Reproduce the lines below exactly, from the one containing "1568 pixels high." through the one containing "random.seed(4)", both included. Leave out any pictures.

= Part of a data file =
——————

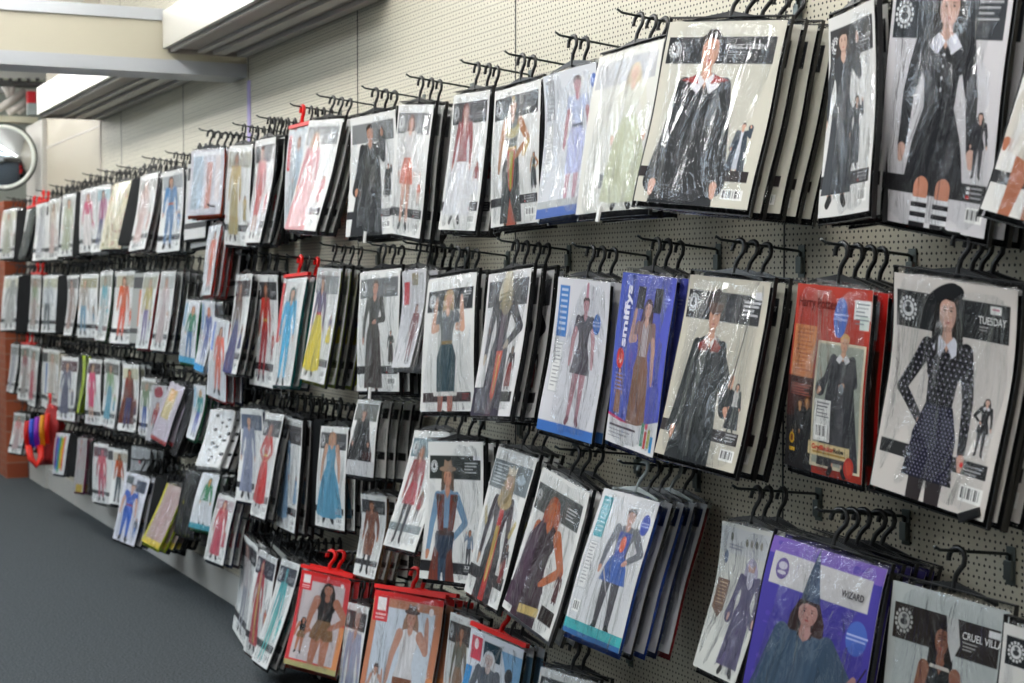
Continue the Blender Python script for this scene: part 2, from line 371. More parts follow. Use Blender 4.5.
# ------------------------------------------------------------------ what is printed on the cards
def std(A, ban='2f3033', strip='2b2b2f', cx=.42, y0=.07, y1=.96, mini=True, title=None, em=True, bcode=True, mx=.82, my=(.5, .76), ls=True, bany=(.065, .225), **f):
    if ban: A.rect(.04, .95, bany[0], bany[1], ban)
    if strip: A.rect(.0, .96, .79, .855, strip)
    if em and ban: A.emblem(.14, (bany[0] + bany[1]) / 2, .05 * A.a / .7)
    if ls and ban: A.lines(.66, .9, bany[0] + .085, 3, 'b9babd', .018, .005)
    A.fig(cx, y0, y1, **f)
    if mini:
        g = dict(f); g['face'] = False; g.pop('dots', None); A.fig(mx, my[0], my[1], **g)
    if strip:
        for i in range(3): A.rect(.72, .74, .8 + i * .018, .81 + i * .018, 'd8d8da' if i < 2 else 'c83030'); A.rect(.76, .9, .802 + i * .018, .808 + i * .018, 'b4b4b8')
    if bcode: A.barcode(.74, .93, .885, .945)
    if title:
        for t in title: A.text(*t)
def side_tab(A, c='3f7fc4', x0=.06, x1=.2, y0=.06, y1=.42, box=True):
    A.rect(x0, x1, y0, y1, c)
    for i in range(8): A.rect(x0 + .03, x1 - .03, y0 + .02 + i * (y1 - y0 - .04) / 8, y0 + .02 + (i + .45) * (y1 - y0 - .04) / 8, 'dfe6ee', .55)
    if box:
        A.rect(x0, x1 - .02, y1 + .03, y1 + .36, 'c2c4c8'); A.rect(x0 + .012, x1 - .032, y1 + .037, y1 + .352, 'e2e2e2')
        A.lines(x0 + .03, x1 - .04, y1 + .05, 12, '9a9ca2', .024, .007)
def dot(A, x, y, r=.07, c='3e62c0'):
    A.ell(x * A.a, y, r * .75, r, c); A.lines(x - .08, x + .09, y - .015, 2, 'aab8e4', .02, .008)

def a_tuesday(A):
    A.im[:] = hexl('cfcac6')
    std(A, ban='232426', strip='262628', cx=.45, y0=.03, y1=1.12, mini=False, bcode=False, ls=False, em=True, bany=(.075, .235),
        skin='cfa595', hair='16120f', hl=2, top='17161c', bot='dress', bc_=None) if False else None
    A.rect(.03, .95, .075, .24, '232426'); A.emblem(.13, .155, .05)
    A.rect(.03, .95, .765, .83, '262628')
    A.fig(.47, .035, 1.48, skin='cfa595', hair='16120f', hl=2, top='17161c', bot='dress', leg='2c2628', la='h', ra='d', sl='l', collar='d9dbe6', dots='a9a4b4', w=.74)
    A.poly([(.36 * A.a, .56), (.59 * A.a, .56), (.66 * A.a, .7), (.655 * A.a, .9), (.28 * A.a, .9), (.29 * A.a, .7)], '16162a')
    for i in range(20):
        for j in range(12):
            x_ = .29 + (j + .5 * (i % 2)) * .031; y_ = .575 + i * .0165
            if .37 - (y_ - .56) * .5 < x_ < .585 + min(.07, (y_ - .56) * .5): A.ell(x_ * A.a, y_, .0036, .0036, '8f8ca8')
    A.ell(.42 * A.a, .062, .1, .032, '17181c', 1, -.45); A.ell(.53 * A.a, .05, .05, .035, '17181c')
    for x in (.37, .55): A.poly([(x * A.a, .15), ((x + .025) * A.a, .15), ((x + .03) * A.a, .34), ((x + .005) * A.a, .35)], '1a1416')
    A.fig(.85, .48, .74, skin='cfa595', hair='16120f', hl=2, top='1a1a1e', bot='dress', leg='2a2628', la='h', collar='d0d0d8', face=False)
    A.ell(.74 * A.a, .79, .011, .012, 'd02020'); A.lines(.78, .92, .785, 3, 'b0b0b4', .016, .005); A.barcode(.76, .95, .87, .94)
    A.rect(.8, .885, .085, .12, 'eaeaea'); A.rect(.815, .87, .095, .102, 'c06080')
    A.text('TUESDAY', .72, .165, .033, 'f0f0f0', .16); A.lines(.72, .79, .18, 2, 'b0b0b0', .013, .004)
def a_socks(A):
    A.im[:] = hexl('d2d0d4')
    A.rect(.03, .96, .06, .25, '2e3238'); A.emblem(.12, .155, .05); A.rect(.03, .96, .8, .87, '262628')
    A.fig(.5, .03, 1.33, skin='d0a898', hair='1a1614', hl=2, top='1d1d22', bot='dress', leg='1c1c22', la='d', ra='d', sl='l', collar='e4e4ee', w=.92)
    A.rect(.2, .8, .87, 1, 'd2d0d4')
    for x in (.41, .6):
        A.cap(x * A.a, .84, .045, x * A.a, .86, .045, 'd08d72')
        for i in range(6): A.rect(x - .07, x + .07, .88 + i * .02, .89 + i * .02 + .01, '1e1a1e' if i % 2 else 'e6e6ea')
    for i in range(4): A.ell(.5 * A.a, .31 + i * .045, .006, .006, 'e8e8ec')
    A.fig(.86, .52, .78, skin='d0a898', hair='1a1614', hl=2, top='22222a', bot='mini', leg='33333a', face=False)
    for i in range(3): A.rect(.8, .83, .81 + i * .018, .822 + i * .018, 'd8d8da' if i < 2 else 'c83030'); A.rect(.84, .93, .812 + i * .018, .818 + i * .018, 'b0b0b4')
    A.lines(.74, .93, .1, 4, 'b9babd', .022, .008); A.barcode(.82, .96, .89, .95)
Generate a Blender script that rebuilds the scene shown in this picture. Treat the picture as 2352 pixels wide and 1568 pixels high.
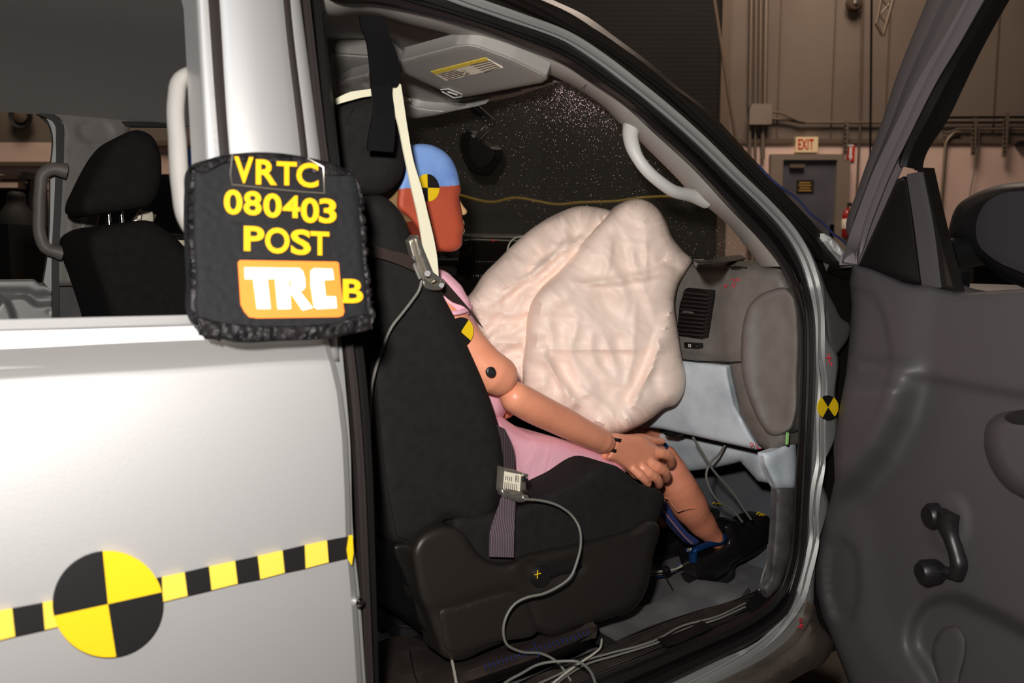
import bpy, bmesh, math, random
import numpy as np
from mathutils import Vector, Matrix, noise
from mathutils.geometry import delaunay_2d_cdt

for o in list(bpy.data.objects): bpy.data.objects.remove(o)
SC = bpy.context.scene
COL = SC.collection
random.seed(4)

# ---------------------------------------------------------------- camera, world, light, exposure
F_PX = 1950.0
YAW = math.radians(54)
PITCH = -math.atan((784-575)/F_PX)
CAM = Vector((0, 0, 1.35))
V2 = Vector((math.cos(YAW), math.sin(YAW), 0))
RT = Vector((math.sin(YAW), -math.cos(YAW), 0))
FW = V2*math.cos(PITCH) + Vector((0, 0, math.sin(PITCH)))
UP = RT.cross(FW)
cd = bpy.data.cameras.new('camera'); cam = bpy.data.objects.new('camera', cd); COL.objects.link(cam)
cd.sensor_width = 36; cd.lens = F_PX/2352*36; cd.clip_start = 0.02; cd.clip_end = 100
m = Matrix((RT, UP, -FW)).transposed().to_4x4(); m.translation = CAM; cam.matrix_world = m
cd.dof.use_dof = True; cd.dof.focus_distance = 1.85; cd.dof.aperture_fstop = 5.6
SC.camera = cam
SC.view_settings.view_transform = 'Standard'; SC.view_settings.look = 'None'
SC.view_settings.gamma = 1; SC.view_settings.use_curve_mapping = False
SC.view_settings.exposure = 0.0
w = bpy.data.worlds.new('hall_air'); SC.world = w; w.use_nodes = True
w.node_tree.nodes['Background'].inputs[0].default_value = (1, .86, .74, 1)
w.node_tree.nodes['Background'].inputs[1].default_value = 0.02

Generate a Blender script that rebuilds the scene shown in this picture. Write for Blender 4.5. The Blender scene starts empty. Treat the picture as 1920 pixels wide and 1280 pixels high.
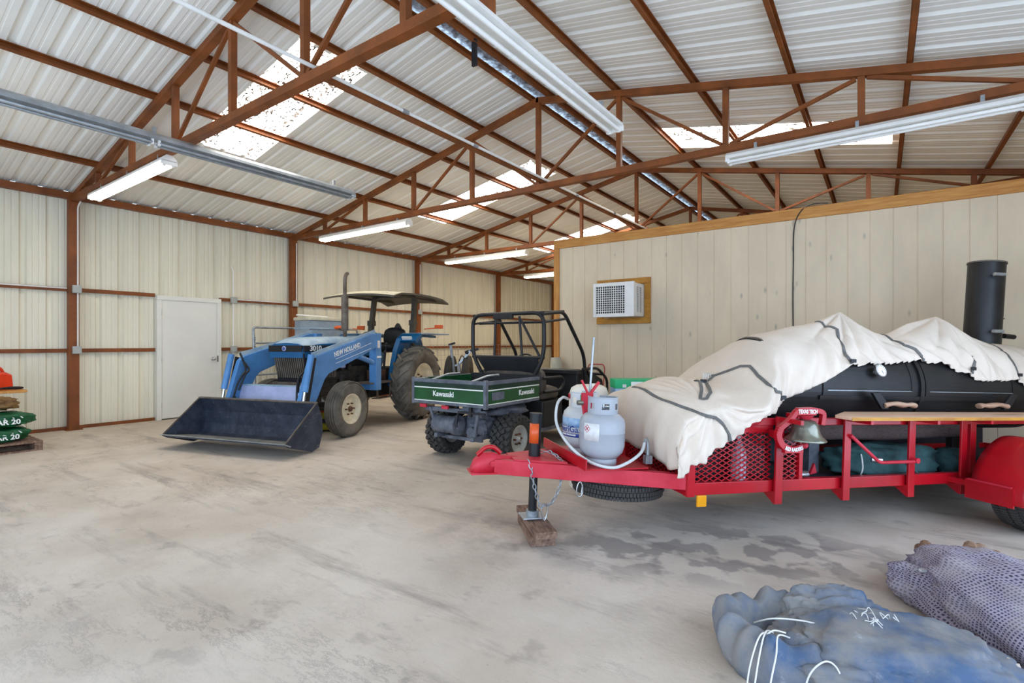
import bpy, bmesh, math, random
from mathutils import Vector, Matrix, noise

random.seed(7)
C = bpy.context.scene
COL = C.collection
PI = math.pi
def V(*a): return Vector(a)

# ------------------------------------------------------------------ camera, world, light, exposure
CAM_YAW, CAM_H = 0.6207, 1.3625
cam_data = bpy.data.cameras.new('camera')
cam_data.sensor_width = 36.0
cam_data.lens = 967.0 / 1920.0 * 36.0
cam_data.shift_y = 2.5 / 1920.0
cam_data.clip_start = 0.05
cam = bpy.data.objects.new('camera', cam_data)
COL.objects.link(cam)
cam.location = (0, 0, CAM_H)
cam.rotation_euler = (PI / 2, 0, CAM_YAW)
C.camera = cam

world = bpy.data.worlds.new('world')
C.world = world
world.use_nodes = True
wn = world.node_tree.nodes
wn['Background'].inputs[0].default_value = (0.60, 0.76, 1.0, 1)
wn['Background'].inputs[1].default_value = 3.0

C.view_settings.view_transform = 'Standard'
C.view_settings.look = 'None'
C.view_settings.gamma = 1.0
C.view_settings.use_curve_mapping = False
C.view_settings.exposure = 0.43
SKYLIGHT_STRENGTH = 10.0
TUBE_STRENGTH = 14.0
C.cycles.max_bounces = 10
C.cycles.diffuse_bounces = 7
C.cycles.use_denoising = True

# ------------------------------------------------------------------ materials
def lin(c):
    c = c / 255.0
    return c / 12.92 if c <= 0.04045 else ((c + 0.055) / 1.055) ** 2.4
def rgb(t): return (lin(t[0]), lin(t[1]), lin(t[2]), 1.0)
MATS = {}
def mat(name, col, rough=0.6, metal=0.0, var=0.12, scale=6.0, col2=None, bump=0.0, bscale=40.0,
        stretch=(1, 1, 1), lo=0.35, hi=0.65, emit=None, coat=0.0, spec=0.4):
    """Principled paint/fabric/metal with two-tone procedural wear and optional bump."""
    m = bpy.data.materials.new(name)
    m.use_nodes = True
    nt = m.node_tree; N = nt.nodes; L = nt.links
    b = N['Principled BSDF']
    b.inputs['Roughness'].default_value = rough
    b.inputs['Metallic'].default_value = metal
    b.inputs['Specular IOR Level'].default_value = spec
    if coat: b.inputs['Coat Weight'].default_value = coat
    tc = N.new('ShaderNodeTexCoord'); mp = N.new('ShaderNodeMapping')
    mp.inputs['Scale'].default_value = stretch
    L.new(tc.outputs['Object'], mp.inputs['Vector'])
    nz = N.new('ShaderNodeTexNoise'); nz.inputs['Scale'].default_value = scale
    nz.inputs['Detail'].default_value = 6; nz.inputs['Roughness'].default_value = 0.65
    L.new(mp.outputs[0], nz.inputs['Vector'])
    rp = N.new('ShaderNodeValToRGB')
    c1 = rgb(col)
    if col2 is None:
        c2 = tuple(max(0, c * (1 - 2.2 * var)) for c in c1[:3]) + (1,)
    else:
        c2 = rgb(col2)
    rp.color_ramp.elements[0].position = lo; rp.color_ramp.elements[0].color = c2
    rp.color_ramp.elements[1].position = hi; rp.color_ramp.elements[1].color = c1
    L.new(nz.outputs['Fac'], rp.inputs['Fac'])
    L.new(rp.outputs['Color'], b.inputs['Base Color'])
    if bump:
        n2 = N.new('ShaderNodeTexNoise'); n2.inputs['Scale'].default_value = bscale; n2.inputs['Detail'].default_value = 5
        L.new(mp.outputs[0], n2.inputs['Vector'])
        bp = N.new('ShaderNodeBump'); bp.inputs['Strength'].default_value = bump; bp.inputs['Distance'].default_value = 0.02
        L.new(n2.outputs['Fac'], bp.inputs['Height']); L.new(bp.outputs['Normal'], b.inputs['Normal'])
    if emit:
        b.inputs['Emission Color'].default_value = rgb(emit[0]); b.inputs['Emission Strength'].default_value = emit[1]
    MATS[name] = m
    return m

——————

= Exercise solution =
Generate a Blender script that rebuilds the scene shown in this picture. Treat the picture as 2352 pixels wide and 1568 pixels high.
import bpy, bmesh, math, random
import numpy as np
from mathutils import Vector, Matrix, noise
from mathutils.geometry import delaunay_2d_cdt

for o in list(bpy.data.objects): bpy.data.objects.remove(o)
SC = bpy.context.scene
COL = SC.collection
random.seed(4)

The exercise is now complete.